The old classical hero. The guy descended from the Gods (Coyote), tested by them, and fated for some journey, often featuring the defeat of supernatural creatures of some sort and maybe a legendary weapon.

This was the story of the legendary weapon.  But I feel as though it didn't really do much other than retell and explain events that happened in other books.  Now that I think about it all this hero stuff really get's put more into action in River Marked and is only subtly touched upon there after.

On the other hand a lot of those stories, King Arthur,Sigurd, Heracles, Momotaro and the like, are short vignettes with added narratives coming later as those stories were either passed down orally night to night or ballads.

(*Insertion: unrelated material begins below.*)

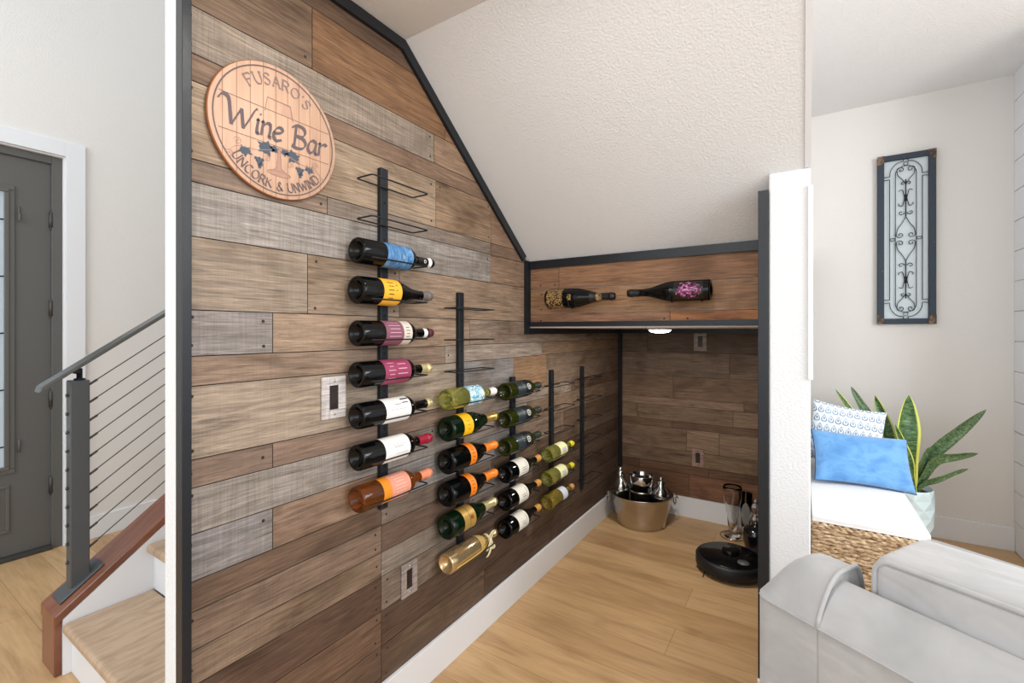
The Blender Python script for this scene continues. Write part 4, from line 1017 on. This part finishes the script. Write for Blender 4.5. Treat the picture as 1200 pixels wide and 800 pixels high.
def pillow(name, label, loc, w_, h_, th, m_, rot, cat='cushion', group=None, piping=None):
    """pillow in its local XZ plane, thickness along Y"""
    b = MB(); N = 22
    for side in (-1, 1):
        P, U = [], []
        for i in range(N+1):
            r_, ur = [], []
            for j in range(N+1):
                u, v = -1+2*i/N, -1+2*j/N
                u_, v_ = math.sin(u*PI/2), math.sin(v*PI/2)
                t_ = th*((1-u_**2)*(1-v_**2))**.36
                pin = .055
                x = u_*w_/2*(1-pin*(1-v_**2)*abs(u_)); z = v_*h_/2*(1-pin*1.6*(1-u_**2)*abs(v_))
                wr = .0025*math.sin(u_*9+v_*5)*(1-max(abs(u_), abs(v_)))
                r_.append((x, side*(t_/2+wr*(t_/th)), z)); ur.append(((u_+1)/2*w_, (v_+1)/2*h_))
            P.append(r_); U.append(ur)
        b.grid(P, 0, True, uv=U, flip=(side > 0))
    o = thing(name, label, cat, loc, group, rot)
    b.build('cover', m_, o)
    E_ = []
    for k in range(80):
        s_ = k/20; q = int(s_); f_ = -1+2*(s_-q); f_ = math.sin(f_*PI/2)
        u_, v_ = ((f_, -1), (1, f_), (-f_, 1), (-1, -f_))[q]
        E_.append((u_*w_/2*(1-.055*(1-v_**2)*abs(u_)), 0, v_*h_/2*(1-.088*(1-u_**2)*abs(v_))))
    if piping: MB().tube(E_, .003, 6, closed=True).build('piping', piping, o)
    return o
m = mat('blue_velvet', (92, 150, 206), .75, sheen=.5); t = NT(m); M['bluevelvet'] = m
n1 = t.noise(t.coord('Object', (9, 9, 12)), 1.4, 4, .6, .6)
t.link(t.ramp(n1, [(.3, lin((76, 136, 196))), (.6, lin((108, 164, 216)))]), t.b.inputs['Base Color'])
bl = pillow('lumbar_cushion', 'plain blue lumbar cushion leaning on the bench in front of the printed one', (.242, 2.86, .606), .405, .270, .12, M['bluevelvet'], (math.radians(-33), math.radians(3), math.radians(10)), piping=flat('navy_piping', (52, 84, 122), .6))
# printed cushion: rows of little leaf motifs in UV space
m = mat('white_cotton_with_blue_leaf_print', (232, 236, 240), .8); t = NT(m); M['leafprint'] = m
uv = t.new('UVMap'); sp = t.new('SeparateXYZ'); t.link(uv.outputs[0], sp.inputs[0])
v_ = t.math('MULTIPLY', sp.outputs[1], 19.); row = t.math('FLOOR', v_)
u_ = t.math('ADD', t.math('MULTIPLY', sp.outputs[0], 30.), t.math('MULTIPLY', row, .5))
fu = t.math('SUBTRACT', t.math('FRACT', u_), .5); fv = t.math('SUBTRACT', t.math('FRACT', v_), .45)
wd = t.math('MULTIPLY', t.math('SUBTRACT', .62, fv), .62)
dd = t.math('SQRT', t.math('ADD', t.math('POWER', t.math('DIVIDE', fu, wd), 2.), t.math('POWER', t.math('DIVIDE', fv, .44), 2.)))
ringm = t.ramp(dd, [(.0, (.3, .3, .3)), (.18, (1, 1, 1)), (.3, (1, 1, 1)), (.42, (0, 0, 0)), (.62, (0, 0, 0)), (.72, (1, 1, 1)), (.92, (1, 1, 1)), (1.0, (0, 0, 0))])
tone_ = t.ramp(t.noise(t.coord('Object', (20, 20, 20)), 1.5, 2), [(.4, lin((104, 150, 182))), (.6, lin((76, 96, 124)))])
t.link(t.mix(t.math('MULTIPLY', ringm, .85), (*lin((232, 237, 241)), 1), tone_), t.b.inputs['Base Color'])
pillow('printed_cushion', 'white cushion printed with small blue leaves, standing behind the blue one', (.196, 3.085, .679), .335, .335, .12, M['leafprint'], (math.radians(-16), math.radians(9), math.radians(6)))

# --- snake plant
PX, PYY = .495, 3.43
pp = thing('snake_plant', 'variegated snake plant in a pale blue diamond patterned pot by the bench', 'plant', (PX, PYY, .0005))
M['pot'] = mat('pale_blue_ceramic', (206, 226, 230), .3, coat=.3)
b = MB(); seg = 18; P = []
zs_ = [0, .008, .06, .11, .16, .21, .26, .31, .355, .362]
rr_ = [.062, .066, .088, .106, .120, .124, .125, .125, .125, .122]
rows_ = []
for i, (z, r_) in enumerate(zip(zs_, rr_)):
    rows_.append([((r_+(.004 if (i+j) % 2 else -.004)*(0 < i < 8))*math.cos(2*PI*(j)/seg), (r_+(.004 if (i+j) % 2 else -.004)*(0 < i < 8))*math.sin(2*PI*j/seg), z) for j in range(seg)])
i0 = 0
for i in range(len(rows_)-1):
    for j in range(seg):
        a, b_, c_, d_ = rows_[i][j], rows_[i][(j+1) % seg], rows_[i+1][(j+1) % seg], rows_[i+1][j]
        if (i+j) % 2: b.face([a, b_, c_]); b.face([a, c_, d_])
        else: b.face([a, b_, d_]); b.face([b_, c_, d_])
b.face(rows_[0][::-1])
b.lathe([(.122, .362), (.116, .36), (.114, .33), (.0, .33)], seg=36)
o = b.build('pot', M['pot'], pp); 
MB().lathe([(.1135, .332), (.06, .341), (0, .345)], seg=30).build('soil', mat('dark_potting_soil', (54, 42, 34), .95, bump=(80, 1., 3)), pp)
m = mat('snake_plant_leaf', (60, 100, 60), .4); t = NT(m); M['snake'] = m
uv = t.new('UVMap'); sp = t.new('SeparateXYZ'); t.link(uv.outputs[0], sp.inputs[0])
mp = t.new('Mapping'); mp.inputs['Scale'].default_value = (2.2, 34, 1); t.link(uv.outputs[0], mp.inputs[0])
n1 = t.noise(mp.outputs[0], 1.0, 3, .6, 1.6)
core_ = t.ramp(n1, [(.38, lin((38, 66, 38))), (.5, lin((70, 108, 62))), (.64, lin((120, 148, 92)))])
edge = t.ramp(t.math('ABSOLUTE', t.math('SUBTRACT', sp.outputs[0], .5)), [(.39, (0, 0, 0)), (.43, (1, 1, 1))])
t.link(t.mix(edge, core_, (*lin((208, 212, 92)), 1)), t.b.inputs['Base Color'])
m2 = mat('plain_snake_plant_leaf', (64, 96, 58), .4); t = NT(m2); M['snake2'] = m2
uv = t.new('UVMap'); mp = t.new('Mapping'); mp.inputs['Scale'].default_value = (3, 40, 1); t.link(uv.outputs[0], mp.inputs[0])
n1 = t.noise(mp.outputs[0], 1.0, 3, .6, 1.4)
t.link(t.ramp(n1, [(.38, lin((48, 74, 46))), (.5, lin((82, 112, 70))), (.64, lin((126, 146, 104)))]), t.b.inputs['Base Color'])
def sleaf(base, mid, tip, wid, m_, tw=0.):
    b = MB(); path = smooth_path([base, Vector(base).lerp(Vector(mid), .5)+Vector((0, 0, .01)), mid, Vector(mid).lerp(Vector(tip), .55), tip], 5); n = len(path)
    P, U = [], []
    for i, p in enumerate(path):
        f_ = i/(n-1); d = (path[min(i+1, n-1)]-path[max(i-1, 0)]).normalized()
        side = d.cross(Vector((0.15, -1, .2))).normalized(); side = (Matrix.Rotation(tw*f_, 3, d) @ side)
        nn = side.cross(d)
        wv_ = wid*(.55+.75*f_-.2*f_*f_) if f_ < .6 else wid*(.55+.45-.072)*max(.02, (1-((f_-.6)/.4)**1.7))
        r_, ur = [], []
        for j in range(7):
            q = -1+j/3; r_.append(p+side*wv_*q*.5+nn*(.22*wv_*q*q+.004*math.sin(f_*14+q))); ur.append(((q+1)/2, f_*(Vector(tip)-Vector(base)).length*3))
        P.append(r_); U.append(ur)
    b.grid(P, 0, True, uv=U)
    return b.build('leaf', m_, pp, solid=.0025, fixn=False)
leaves = [((.010, -.02, .335), (.000, -.03, .62), (.012, -.02, .885), .125, M['snake'], .2),
          ((.03, -.05, .335), (.005, -.08, .52), (-.055, -.09, .72), .046, M['snake'], 0),
          ((-.03, .02, .335), (-.07, .03, .64), (-.130, .05, .865), .070, M['snake'], -.4),
          ((-.04, .04, .335), (-.13, .06, .66), (-.245, .09, .905), .062, M['snake2'], .3),
          ((-.05, .02, .335), (-.17, .05, .64), (-.325, .05, .885), .048, M['snake'], .5),
          ((.035, .0, .335), (.13, .0, .58), (.33, -.01, .83), .070, M['snake2'], .2),
          ((.04, -.01, .335), (.13, -.04, .54), (.29, -.05, .60), .056, M['snake2'], .7),
          ((.03, -.03, .335), (.12, -.06, .43), (.25, -.06, .515), .034, M['snake2'], .6),
          ((.02, -.01, .335), (.06, -.02, .48), (.10, -.02, .60), .034, M['snake2'], .4)]
for a in leaves: sleaf(*a)

# ================================================================== SOFA
M['sofa'] = mat('light_grey_velvet', (174, 175, 176), .85, sheen=.35); t = NT(M['sofa'])
n1 = t.noise(t.coord('Object', (7, 7, 7)), 1.2, 3, .6, .6)
t.link(t.ramp(n1, [(.3, lin((164, 165, 166))), (.65, lin((180, 180, 181)))]), t.b.inputs['Base Color'])
n2 = t.noise(t.coord('Object', (3.5, 9, 9)), 1.2, 2, .5, 1.2); t.bump(n2, .35, .02)
so = thing('sofa', 'light grey velvet sofa with piped seams and a loose back cushion, nearest the camera', 'sofa', (-.0815, 1.061, 0), None, (0, 0, math.atan2(-.51, .86)))
def rounded(name, x0, x1, y0, y1, z0, z1, r, seg=5, crown=0., m_=None, cuts=4, puff=0., parent=so):
    b = MB().box(x0, x1, y0, y1, z0, z1); o = b.build(name, m_ or M['sofa'], parent)
    bm = bmesh.new(); bm.from_mesh(o.data)
    bmesh.ops.bevel(bm, geom=bm.edges[:], offset=r, segments=seg, profile=.5, affect='EDGES')
    bmesh.ops.subdivide_edges(bm, edges=[e_ for e_ in bm.edges if e_.calc_length() > .08], cuts=cuts, use_grid_fill=True)
    cx, cy, cz_ = (x0+x1)/2, (y0+y1)/2, (z0+z1)/2; hx, hy, hz_ = (x1-x0)/2, (y1-y0)/2, (z1-z0)/2
    for v in bm.verts:
        u = [(v.co.x-cx)/hx, (v.co.y-cy)/hy, (v.co.z-cz_)/hz_]
        if crown and v.co.z > cz_: v.co.z += crown*max(0, 1-u[0]**2)*max(0, 1-u[1]**2)
        if puff:
            v.co.y += puff*u[1]*max(0, 1-u[0]**4)*max(0, 1-u[2]**4)
            v.co.z += puff*.6*u[2]*max(0, 1-u[0]**4)*max(0, 1-u[1]**4)
    bm.to_mesh(o.data); bm.free()
    for p in o.data.polygons: p.use_smooth = True
    return o
SLn = 1.75
# back panel (outer face leans in a little towards the floor), then padded roll, wing and seams
def ease(d, r): q = max(0, min(1, d/r)); return 1-(1-q)**2.3
def top_z(x, y, wing):
    if wing: return .714+.080*ease(x+.003, .075)*ease(y+.003, .085)*ease(.153-y, .035)
    return .714+.064*ease(y+.003, .085)*ease(.098-y, .02)
def padded(name, x0, x1, y0, y1, wing, nx):
    b = MB(); ny = 22; P = []
    def rc(x, y, r=.028):
        u, v = x0+r-x, y0+r-y
        if not wing or u <= 0 or v <= 0: return x, y
        m_ = max(u, v)/math.hypot(u, v); return x0+r-u*m_, y0+r-v*m_
    xs = [x0+(x1-x0)*(1-math.cos(PI*i/nx))/2 for i in range(nx+1)]; ys = [y0+(y1-y0)*(1-math.cos(PI*i/ny))/2 for i in range(ny+1)]
    rows_ = [[(*rc(x, y), top_z(x, y, wing)) for y in ys] for x in xs]
    b.grid(rows_)
    ring_ = [(x, y0) for x in xs]+[(x1, y) for y in ys[1:]]+[(x, y1) for x in xs[::-1][1:]]+[(x0, y) for y in ys[::-1][1:-1]]
    lv = []
    for z in (.70, .705, .4, .08):
        r_ = []
        for x, y in ring_:
            zz = top_z(x, y, wing) if z == .70 else z
            xx, yy = rc(x, y); r_.append((xx+(.010 if (z < .2 and x < x0+.02 and wing) else 0), yy, zz))
        lv.append(r_)
    b.grid(lv, 0, True, False, True)
    b.face([lv[-1][k] for k in range(len(ring_))])
    return b.build(name, M['sofa'], so)
wg = padded('wing', -.003, .1212, -.003, .153, True, 16)
br = padded('back_rest', .1214, SLn, -.003, .098, False, 30)
for o in (wg, br):
    o['x'] = 0; del o['x']
pip = MB()
pip.tube([(.122, -.004+.158*i/30, top_z(.122, max(-.002, -.003+.155*i/30), True)+(.001 if 0 < i < 30 else -.004)) for i in range(31)], .0042, 8)
pip.tube([(.122, .154, .700), (.122, .1545, .55)], .0042, 8)
pip.tube([(-.002, .13, .711), (-.003, .03, .711), (.0055, .0065, .711), (.014, -.0015, .711), (.03, -.0035, .711), (.12, -.004, .711), (.4, -.004, .711), (SLn-.02, -.004, .711)], .0030, 6)
pip.build('piping', M['sofa'], so)
rounded('arm', .002, .15, .155, .93, .08, .55, .03, 4)
rounded('seat_base', .155, SLn, .085, .90, .09, .27, .02, 3)
rounded('seat_cushion', .16, SLn, .09, .93, .275, .44, .04, 4, puff=.008)
pp_ = None
for x0, x1 in ((.160, .98), (.99, SLn)):
    bc_ = rounded('back_cushion', x0, x1, .098, .280, 0.45, .838, .02, 4, puff=.018, cuts=6)
    pp_ = MB()
    for y in (.101, .277):
        P = []
        for (cx, cz_, a0) in ((x1-.03, .808, 0), (x0+.03, .808, 90), (x0+.03, .48, 180), (x1-.03, .48, 270)):
            for k in range(6): P.append((cx+.026*math.cos(math.radians(a0+k*18)), y, cz_+.026*math.sin(math.radians(a0+k*18))))
        Q = []
        for a, c_ in zip(P, P[1:]+P[:1]):
            n = 8 if math.dist(a, c_) > .1 else 1
            for i in range(n):
                f_ = i/n; Q.append((a[0]+(c_[0]-a[0])*f_, a[1], a[2]+(c_[2]-a[2])*f_+(.003*math.sin(PI*f_) if a[2] > .7 and n > 1 and c_[2] > .7 else 0)))
        pp_.tube(Q, .005, 8, closed=True)
    pp_.build('cushion_piping', M['sofa'], bc_)
for x in (.06, SLn-.06):
    for y in (.05, .86): MB().lathe([(0, 0), (.014, 0), (.022, .08), (0, .081)], (x, y, .0005), 16).build('foot', flat('dark_wood_foot', (52, 38, 30), .4), so)
bpy.context.view_layer.update()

Still it feels like the build up of Blood Bound, Iron Kissed, Bone Crossed, Silver Bourne, and River Marked is starting to fizzle out.

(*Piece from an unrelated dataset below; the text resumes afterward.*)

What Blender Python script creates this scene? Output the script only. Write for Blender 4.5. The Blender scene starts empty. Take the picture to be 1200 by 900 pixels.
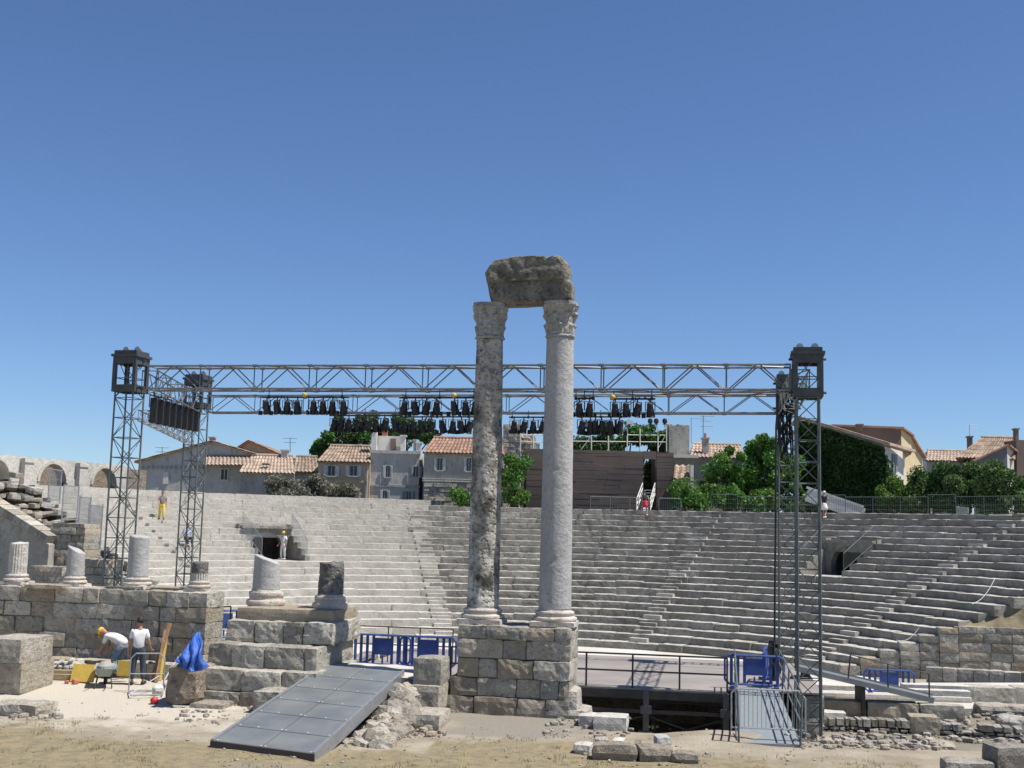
import bpy, bmesh, math, random
from mathutils import Vector, Matrix, noise
R = math.radians
S = bpy.context.scene
COL = S.collection
rnd = random.Random(7)

# ------------------------------------------------------------------ camera, sky, sun, exposure
CAM_Z = 4.4
F = 1400.0                                   # focal length in photo pixels (photo 1200 x 900)
PITCH, ROLL = R(7.0), R(1.4)
cd = bpy.data.cameras.new('camera'); cam = bpy.data.objects.new('camera', cd); COL.objects.link(cam)
cd.sensor_width = 36; cd.lens = F / 1200 * 36; cd.clip_end = 6000; cd.clip_start = .1
M3 = Matrix.Rotation(R(90) + PITCH, 3, 'X') @ Matrix.Rotation(ROLL, 3, 'Z')
cam.matrix_world = Matrix.Translation((0, 0, CAM_Z)) @ M3.to_4x4()
S.camera = cam

SUN_EL, SUN_AZ = R(63), R(105)                # azimuth clockwise from +Y (97 = right, a little towards the camera)
w = bpy.data.worlds.new('World'); S.world = w; w.use_nodes = True
nt = w.node_tree; bg = nt.nodes['Background']
sky = nt.nodes.new('ShaderNodeTexSky'); sky.sky_type = 'NISHITA'; sky.sun_disc = False
sky.sun_elevation = SUN_EL; sky.sun_rotation = SUN_AZ; sky.altitude = 1200; sky.air_density = 1.0; sky.dust_density = .1; sky.ozone_density = 1.6
tint = nt.nodes.new('ShaderNodeMix'); tint.data_type = 'RGBA'; tint.blend_type = 'MULTIPLY'; tint.inputs[0].default_value = 1; tint.inputs[7].default_value = (.80, .975, 1.23, 1)
nt.links.new(sky.outputs[0], tint.inputs[6]); nt.links.new(tint.outputs[2], bg.inputs[0]); bg.inputs[1].default_value = .073
sl = bpy.data.lights.new('sun', 'SUN'); so = bpy.data.objects.new('sun', sl); COL.objects.link(so)
sl.energy = 5.0; sl.angle = R(.53); sl.color = (1, .96, .9)
sd = Vector((math.sin(SUN_AZ) * math.cos(SUN_EL), math.cos(SUN_AZ) * math.cos(SUN_EL), math.sin(SUN_EL)))
so.rotation_euler = sd.to_track_quat('Z', 'Y').to_euler()
S.view_settings.view_transform = 'Standard'; S.view_settings.look = 'None'
S.view_settings.exposure = 0.42; S.view_settings.gamma = 1; S.view_settings.use_curve_mapping = False

# ------------------------------------------------------------------ layout helpers
def ray(px, py):
    return M3 @ Vector(((px - 600) / F, (450 - py) / F, -1))
def at(px, py, Y):                           # world point seen at a photo pixel, Y metres away
    d = ray(px, py); t = Y / d.y
    return Vector((d.x * t, Y, CAM_Z + d.z * t))
def onz(px, py, z):
    d = ray(px, py); t = (z - CAM_Z) / d.z
    return Vector((d.x * t, d.y * t, z))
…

I want to see that. I want to see how you can make a VW mechanic from Washington a herculean figure.

Revisiting The Past
Neither a good nor bad thing this book really treads on old ground. Several of the new characters are echoes of older ones. And that is the case of our villain who in a lot of ways feels like a revisiting of the villain and themes from Iron Kissed.  Iron Kissed is probably my second favorite book in the series and I would be lying if I didn't say it was more focused. In both books some anvils need to be dropped but merely as a reading experience Iron Kissed is the better book and I'm mildly disappointed that in this book it didn't feel as though the series has moved forward narratively. Almost every book shows more about the world and advances it, pulls back the curtain a little more so we the audience are closer to the reality that the first few books are clear we don't know. We know what Mercy, the protagonist, knows and she starts the series with more knowledge than the typical muggle but also knows what gets people killed being the person who can tell tales.

As she learns about her world we learn about her world, but this book just seems disposable in the overall series.

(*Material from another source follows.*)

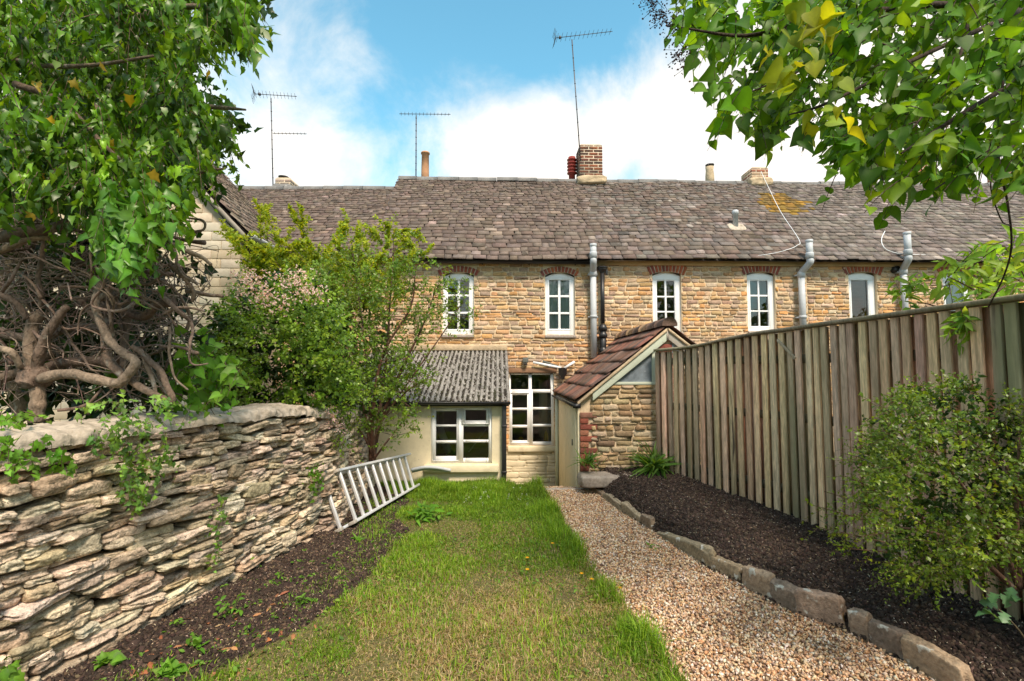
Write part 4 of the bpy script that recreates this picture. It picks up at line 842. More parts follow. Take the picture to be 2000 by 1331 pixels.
def edist(x, y, line):
    d = np.full(np.shape(x), 9.)
    for a, b in zip(line, line[1:]):
        v = b - a; t = np.clip(((x - a[0]) * v[0] + (y - a[1]) * v[1]) / (v @ v), 0, 1); d = np.minimum(d, np.hypot(x - a[0] - t * v[0], y - a[1] - t * v[1]))
    return d
def gheight(x, y):
    P3 = np.stack([x, y, x * 0], -1); z = .012 * vnoise(P3 * 2.2) + .006 * vnoise(P3 * 7)
    inp = inpoly(x, y, PATH); lawn = inpoly(x, y, LAWN); right = (x > np.interp(y, kb[::-1, 1][np.argsort(kb[::-1, 1])] if False else np.sort(kb[:, 1]), kb[np.argsort(kb[:, 1]), 0])) & ~inp
    soilmk = ~inp & ~lawn
    z = z + np.where(soilmk, .012 * vnoise(P3 * 11, 2) + .010 * vnoise(P3 * 24, 3), 0)
    z = z + np.where(right, np.clip(edist(x, y, kb) * .9, 0, .09) + .15 * np.clip((y - 3.8) / 2.2, 0, 1) * np.clip(edist(x, y, kb) * 4, 0, 1), 0)
    z = np.where(inp, -.018 + .008 * vnoise(P3 * 3), z); return z, inp, lawn, right
gx_ = np.linspace(-3.3, 3.4, 380); gy_ = np.concatenate([np.linspace(-6, .9, 30), np.linspace(.95, 6.56, 320)])
GX, GY = np.meshgrid(gx_, gy_); gz_, inp, lawn, right = gheight(GX.ravel(), GY.ravel()); gxr, gyr = GX.ravel(), GY.ravel()
n_ = vnoise(np.stack([gxr * 5, gyr * 5, gxr * 0], -1), 5)[:, None]
cs = np.array([.050, .034, .026]) * (1 + .25 * n_); cl = np.array([.13, .115, .045]) * (1 + .3 * n_); cp = np.array([.25, .16, .09]) * (1 + .1 * n_)
cR = np.array([.042, .029, .024]) * (1 + .3 * n_)
cc = np.where(inp[:, None], cp, np.where(lawn[:, None], cl, np.where(right[:, None], cR, cs)))
cut = (gxr > .12) & (gyr > 6.17) & (gxr < OX0 - .02)
i = (np.arange(len(gy_) - 1)[:, None] * len(gx_) + np.arange(len(gx_) - 1)[None]).ravel(); fq = np.stack([i, i + 1, i + 1 + len(gx_), i + len(gx_)], -1); fq = fq[~cut[fq].any(1)]
mb = MB(); mb.add(np.stack([gxr, gyr, gz_], -1), fq, np.clip(cc, 0, 1)); o = mb.build('garden_soil', M['soil'], base=(0, 3, 0), smooth=True); kind(o, 'structure')
mb = MB(); mb.add([(-300, -300, FLOOR), (300, -300, FLOOR), (300, 300, FLOOR), (-300, 300, FLOOR)], np.array([(0, 1, 2, 3)])); kind(mb.build('ground', M['ground'], base=(0, 0, FLOOR)), 'structure')
mb = MB()   # neighbouring gardens either side, level with this one
mb.box((-14, 5.2, FLOOR + .005), (-1.95, 8.7, .28)); mb.box((-14, 2.6, FLOOR + .005), (-2.4, 5.2, .28)); mb.box((-14, -14, FLOOR + .005), (-3.25, 2.6, .28)); mb.box((3.06, -14, FLOOR + .005), (14, 8.7, .0)); mb.box((-3.25, -14, FLOOR + .005), (3.06, -5.9, -.02)); kind(mb.build('terrain', M['ground']), 'structure')
mb = MB(); mb.box((X(1040, 6.12), 6.10, FLOOR), (OX0 + .1, 6.165, .015)); mb.box((.1, 6.166, FLOOR), (.12, 6.58, .0)); kind(mb.build('terrace_edge', M['slab'], bevel=.01), 'structure')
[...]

I'm Not Feeling The Menace
The odd thing is Gauyota just doesn't feel as threatening a villain as the guy from Iron Kissed. If I had to put my finger on it would probably be because we know from the outset what his deal is. Sure a lot of supernatural mumbo jumbo gets put on top of it, but at the end of the day he is just possessive douche trying get his ex back. That's not to say that in real life those guys aren't threatening but the only reason why call the cops doesn't work here is because of the supernatural element. I suppose my point is he doesn't feel alien the same way most of the series villains including the one from Iron Kissed felt.

And I suppose that might be the point. While he's crazy, dangerous, destructive, and possessive he doesn't feel viscerally evil or at least as alien as say the guy who had dog fights with werewolves, or the guy(s) who gained perverse pleasure from their powers to hold the dead to the earth, or she that would devour the world. To a point anyway.



Anyway every other villains' deal felt more interesting as we learned why they blew into town. Here there is no weird trick. There is no facade, no misdirection.  If you read the dust jacket you know what he's about.  He's just not that interesting.

Overall
Like I said it's not a bad book. It's entertaining, but the series has a lot of potential and this is one of the weaker books. I wore out the first three. The forth and fifth hold up to them and while I was disappointed with River Marked at first, it brought a lot of series changing information to the table. Before speaking on Frost Burned I need to reread it but at the time I liked it.  I just feel this one could have been better.